BREAKING (and I use that word loosely): Pep Guardiola, the greatest tactical mind of his generation, the man who can see a pressing trigger from fourteen dimensions simultaneously, the coach who once adjusted a defensive line based on the barometric pressure in Salford, has announced that he simply DOES NOT KNOW whether Bernardo Silva is staying at Manchester City.

Sources close to sources tell me this is the footballing equivalent of your mum saying "I don't mind where we eat" and then vetoing every suggestion for forty minutes. Pep knows. He always knows. The man knows what Rodri is going to have for breakfast next Thursday. But sure, Bernardo's future? Complete mystery. Baffling. Unsolvable riddle wrapped in an enigma wrapped in a bald fraud's turtleneck.

This got me thinking, though. Because Pep isn't the first manager to deploy the "I simply do not have that information" defence, and he won't be the last. So I've done what any serious journalist would do and ranked the seven types of manager who conveniently "doesn't know" anything.

7. The Genuine Innocent. This manager truly, honestly doesn't know what's happening. He found out about his own sacking from a Sky Sports notification. He learns about new signings when they turn up to training. He is usually managing in League One and his name is always something like Keith. Probability of this being Pep: 0%.

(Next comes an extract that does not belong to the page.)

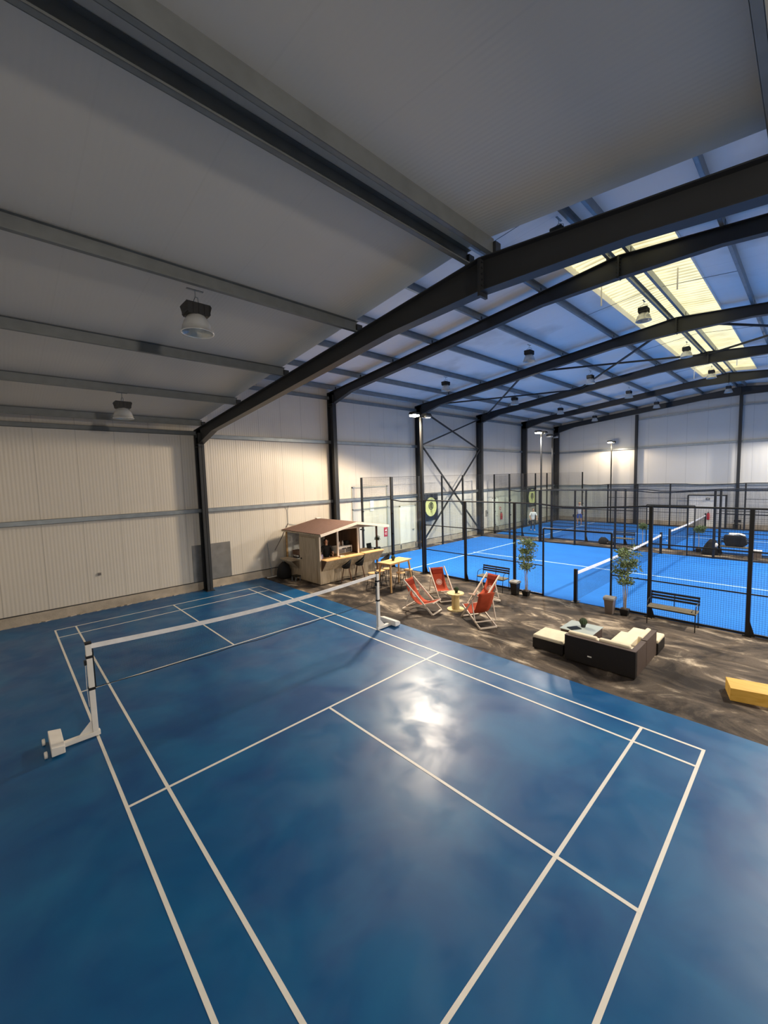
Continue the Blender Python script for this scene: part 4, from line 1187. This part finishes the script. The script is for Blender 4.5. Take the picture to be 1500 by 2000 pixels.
# ------------------------------------------------------------------ people
def skinmesh(name, nodes, edges, mat, parent, root=0, sub=2):
    """nodes: list of (x,y,z,rx,ry)"""
    me = bpy.data.meshes.new(name+'_src'); me.from_pydata([n[:3] for n in nodes], edges, [])
    o = bpy.data.objects.new(name+'_src', me); COL.objects.link(o)
    md = o.modifiers.new('Skin', 'SKIN'); md.use_smooth_shade = True
    sv = me.skin_vertices[0].data if me.skin_vertices else None
    if sv is None:
        import bmesh
        bm = bmesh.new(); bm.from_mesh(me); bm.verts.layers.skin.verify(); bm.to_mesh(me); bm.free(); sv = me.skin_vertices[0].data
    for i, n in enumerate(nodes):
        sv[i].radius = (n[3], n[4]); sv[i].use_root = (i == root)
    ss = o.modifiers.new('Sub', 'SUBSURF'); ss.levels = sub; ss.render_levels = sub
    dg = bpy.context.evaluated_depsgraph_get(); dg.update()
    em = bpy.data.meshes.new_from_object(o.evaluated_get(dg)); em.name = name
    bpy.data.objects.remove(o)
    em.materials.clear(); em.materials.append(mat)
    for p in em.polygons: p.use_smooth = True
    r = bpy.data.objects.new(name, em); COL.objects.link(r); r.parent = parent
    return r

def person(loc, rz, label, H, lean, arms, legs, top, bottom, hair, bottomlen, hairlong=False, body_only_top=False):
    """arms: ((elbow),(hand)) for l and r relative to the shoulder; legs: ((knee),(ankle)) relative to the hip; facing +y"""
    t = thing('person', loc, label, 'person', rz); k = H/1.75
    def V(x, y, z): return (x*k, y*k, z*k)
    hip = Vector((0,0,.92)); chest = Vector((0,lean*.5,1.22)); neckb = Vector((0,lean*.85,1.45)); head = Vector((0,lean*1.0+.01,1.62))
    nodes = []; edges = []
    def nd(p, rx, ry=None): nodes.append((p[0]*k, p[1]*k, p[2]*k, rx*k, (ry or rx)*k)); return len(nodes)-1
    def lk(a, b): edges.append((a, b))
    p0 = nd(hip, .14, .10); p1 = nd((0, lean*.25, 1.07), .125, .09); p2 = nd(chest, .145, .105); p3 = nd((0, lean*.75, 1.38), .12, .09); p4 = nd(neckb, .052); p5 = nd(head-Vector((0,0,.08)), .055); p6 = nd(head, .078, .092); p7 = nd(head+Vector((0,-.005,.085)), .06, .07)
    for a, b in ((p0,p1),(p1,p2),(p2,p3),(p3,p4),(p4,p5),(p5,p6),(p6,p7)): lk(a, b)
    nose = nd(head+Vector((0,.1,-.01)), .012); lk(p6, nose)
    sh = []
    for s, (el, ha) in zip((-1, 1), arms):
        a = Vector((s*.18, lean*.72, 1.38)); b = a+Vector(el); c = b+Vector(ha)
        i0 = nd(a, .052); i1 = nd(b, .038); i2 = nd(c, .026, .024); lk(p3, i0); lk(i0, i1); lk(i1, i2)
        d = Vector(ha).normalized(); side = d.cross(Vector((0,1,0)));
        if side.length < .1: side = Vector((1,0,0))
        side.normalize(); nrm = side.cross(d)
        i3 = nd(c+d*.06, .034, .016); lk(i2, i3); fb = c+d*.095
        for q, L in ((-1.5,.06),(-.5,.075),(.5,.07),(1.5,.055)):
            f0 = nd(fb+side*q*.017, .0085); f1 = nd(fb+side*q*.018+d*L*.55+nrm*.008, .008); f2 = nd(fb+side*q*.018+d*L*.9+nrm*.026, .007); lk(i3, f0); lk(f0, f1); lk(f1, f2)
        th = nd(c+d*.045+side*.035+nrm*.01, .009); tt = nd(c+d*.08+side*.05+nrm*.02, .008); lk(i2, th); lk(th, tt)
        sh.append((a, b, c))
    lg = []
    for s, (kn, an) in zip((-1, 1), legs):
        a = Vector((s*.095, 0, .86)); b = a+Vector(kn); c = b+Vector(an)
        j0 = nd(a, .085); j1 = nd(b, .052); j2 = nd(c, .036); j3 = nd(c+Vector((0,.13,-.045)), .03, .025); lk(p0, j0); lk(j0, j1); lk(j1, j2); lk(j2, j3)
        lg.append((a, b, c))
    skinmesh('body', nodes, edges, M['skin'], t)
    # shirt
    nodes = []; edges = []
    q = [nd((0,-.005,.80), .16, .125), nd((0,0,.93), .158, .122), nd((0,lean*.25,1.07), .15, .115), nd(chest, .162, .122), nd((0,lean*.75,1.39), .13, .1), nd((0,lean*.83,1.445), .06, .06)]
    for a, b in zip(q, q[1:]): lk(a, b)
    for a, b, c in sh:
        i0 = nd(a, .065); i1 = nd(a.lerp(b, .85), .052); lk(q[4], i0); lk(i0, i1)
    skinmesh('shirt', nodes, edges, top, t)
    nodes = []; edges = []
    r0 = nd((0,0,1.0), .14, .108)
    r1 = nd((0,0,.88), .15, .12); lk(r0, r1)
    for a, b, c in lg:
        i0 = nd(a, .095); i1 = nd(a.lerp(b, .9), .072 if bottomlen < .6 else .062); lk(r1, i0); lk(i0, i1)
        if bottomlen > .6: i2 = nd(b, .06); i3 = nd(b.lerp(c, .92), .047); lk(i1, i2); lk(i2, i3)
    skinmesh('trousers' if bottomlen > .6 else 'shorts', nodes, edges, bottom, t)
    for a, b, c in lg:
        nodes = []; edges = []
        i0 = nd(c+Vector((0,-.03,-.03)), .042, .035); i1 = nd(c+Vector((0,.07,-.045)), .042, .03); i2 = nd(c+Vector((0,.16,-.05)), .035, .024); lk(i0, i1); lk(i1, i2)
        skinmesh('shoe', nodes, edges, M['shoe'], t)
    nodes = []; edges = []
    hs = 1.35 if hairlong else 1.12
    i0 = nd(head+Vector((0,-.02,.085)), .088*hs, .1*hs); i1 = nd(head+Vector((0,-.06,.0)), .09*hs, .07*hs); lk(i0, i1)
    if hairlong:
        i2 = nd(head+Vector((0,-.07,-.09)), .115, .07); i3 = nd(head+Vector((0,-.09,-.2)), .08, .045); lk(i1, i2); lk(i2, i3)
    skinmesh('hair', nodes, edges, hair, t)
    m = MB()
    for s in (-1, 1):
        m.lathe([(.001,-.008),(.009,0),(.001,.008)], tuple(v*k for v in (head.x+s*.032, head.y+.082, head.z+.015)), 8)
    m.build('eyes', M['hair'], t)
    m = MB(); m.box((head.x-.025)*k, (head.x+.025)*k, (head.y+.082)*k, (head.y+.09)*k, (head.z-.055)*k, (head.z-.047)*k); m.build('mouth', M['red'], t)
    m = MB()
    for s in (-1, 1): m.lathe([(.001,-.03),(.014,0),(.001,.03)], tuple(v*k for v in (head.x+s*.082, head.y, head.z)), 8)
    m.build('ears', M['skin'], t)
    return t, sh, k
t, sh, k = person((25.75, -1.05, .04), 2.2, 'person in white shirt and dark trousers at the left wall of the far court', 1.6, .12,
    (((-.08,.06,-.27),(.02,.16,-.18)), ((.08,.1,-.26),(-.02,.2,-.12))), (((0,.16,-.38),(0,-.02,-.38)), ((0,-.02,-.42),(0,-.22,-.33))), M['shirtw'], M['trouser'], M['hair'], 1)
t2, sh2, k2 = person((30.7, -2.25, .03), 1.9, 'person in white shirt and blue shorts playing on the far court, pale hair', 1.75, .06,
    (((-.12,.02,-.25),(-.12,.14,-.16)), ((.12,.05,-.25),(.02,.18,-.14))), (((-.03,.05,-.41),(0,-.05,-.38)), ((.03,-.02,-.42),(.01,-.06,-.37))), M['shirtw'], M['shorts'], M['blond'], .5)
t3, sh3, k3 = person((8.43, -1.1, .0), PI-.5, 'person with dark hair in a black top standing inside the kiosk', 1.66, .04,
    (((-.08,.06,-.26),(.03,.2,-.05)), ((.08,.06,-.26),(-.03,.2,-.05))), (((0,.02,-.42),(0,-.02,-.38)), ((0,.02,-.42),(0,-.02,-.38))), M['shirtb'], M['trouser'], M['hair'], 1, True)
def racket(loc, label, rz, tilt):
    t = thing('padel_racket', loc, label, 'racket', rz)
    m = MB(); n = 22
    m.tube([(.12*math.cos(2*PI*i/n), 0, .3+.13*math.sin(2*PI*i/n)) for i in range(n+1)], .012, 6, False)
    m.lathe([(0,-.008),(.115,-.008),(.115,.008),(0,.008)], n=20) if False else None
    m.add([(.115*math.cos(2*PI*i/n), .006, .3+.125*math.sin(2*PI*i/n)) for i in range(n)]+[(.115*math.cos(2*PI*i/n), -.006, .3+.125*math.sin(2*PI*i/n)) for i in range(n)],
        [tuple(range(n)), tuple(range(n, 2*n))])
    m.build('head', M['black'], t)
    MB().tube([(0,0,0),(0,0,.17)], .014, 8).build('handle', M['tape'], t)
    t.rotation_euler = (tilt, 0, rz); return t
import mathutils
def handpos(loc, rz, sh, k, i):
    v = sh[i][2]*k; v = Matrix.Rotation(rz, 3, 'Z') @ v; return (v.x+loc[0], v.y+loc[1], v.z+loc[2])
racket(handpos((30.7,-2.25,.03), 1.9, sh2, k2, 1), 'dark padel racket held by the player in blue shorts', 1.9, 1.2+PI/2)
racket(handpos((25.75,-1.05,.04), 2.2, sh, k, 1), 'dark padel racket held by the player in the white shirt', 2.2, 1.2+PI/2)

# ------------------------------------------------------------------ camera, world
cam = bpy.data.cameras.new('camera'); co = bpy.data.objects.new('camera', cam); COL.objects.link(co); S.camera = co
cx, cy, cz, yaw, pit, rol, f = -.8306, -14.3019, 3.9381, .7565, -.0823, -.0285, 794.98
F = Vector((math.sin(yaw)*math.cos(pit), math.cos(yaw)*math.cos(pit), math.sin(pit)))
r = Vector((math.cos(yaw), -math.sin(yaw), 0)); u = r.cross(F)
Rr = r*math.cos(rol)+u*math.sin(rol); Uu = -r*math.sin(rol)+u*math.cos(rol)
mt = Matrix((( Rr.x, Uu.x, -F.x, cx), (Rr.y, Uu.y, -F.y, cy), (Rr.z, Uu.z, -F.z, cz), (0,0,0,1)))
co.matrix_world = mt
cam.sensor_fit = 'HORIZONTAL'; cam.sensor_width = 36; cam.lens = f/1500*36; cam.clip_start = .05; cam.clip_end = 200
w = bpy.data.worlds.new('world'); S.world = w; w.use_nodes = True
w.node_tree.nodes['Background'].inputs[0].default_value = (.55, .7, 1, 1); w.node_tree.nodes['Background'].inputs[1].default_value = .4
S.view_settings.view_transform = 'Standard'; S.view_settings.look = 'None'; S.view_settings.exposure = .42; S.view_settings.gamma = 1
S.view_settings.use_curve_mapping = False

6. The Strategic Ignorer. This manager knows exactly what's happening but has decided that acknowledging reality would be "a distraction." If you don't say it out loud, it isn't true. This is the same logic that led me to ignore three parking tickets in 2019. It did not work for me. It somehow always works for elite football managers.

5. The Passive Aggressive Diplomat. "I don't know if he wants to stay. You'd have to ask him. I can only control what I can control. Which is everything. I control everything. But not this. Definitely not this." This one's a classic Pep move. He's telling Bernardo, the board, and Barcelona all at once that he's noticed, he's hurt, and someone's going to pay for it in a team meeting that lasts four hours.

4. The Contract Leverage Artist. By saying he doesn't know, Pep is essentially putting the ball in the club's court. "Sort it out or lose him, lads. Don't look at me. I'm just here to coach." This is negotiation via press conference, and honestly, I respect the hustle.

3. The Already Moved On. This manager has already identified the replacement, agreed personal terms with a 19 year old Portuguese wonderkid, and is currently watching compilation videos titled "NEXT BERNARDO?? Skills & Goals 2025/26 (4K Despacito Remix)." The "I don't know" is theatre. The PowerPoint is already done.

2. The Emotional Hostage Taker. "I don't know if he's leaving" is code for "Bernardo, if you're reading this, remember what we have. Remember the treble. Remember that hug after the 93rd minute goal. You wouldn't leave me, would you? WOULD YOU?" Footballing guilt trip. Peak management.

1. The Pep Special. A category that exists for one man only. This is where you somehow combine all six previous types into one cryptic press conference answer that leaves everyone more confused than when they started. Bernardo could be staying, leaving, or ascending to a higher plane of existence. Nobody knows. That's the point. Pep has turned not knowing into a tactical system, and it's got more layers than his back four.

My genuine prediction? Sources close to sources tell me Bernardo will do what every Pep player does: spend six months flirting with Barcelona, sign a new contract, and then get deployed as a false right back in a Champions League semi final. The cycle is eternal. The turtleneck endures.

If I'm wrong, I'll eat my lanyard. Again.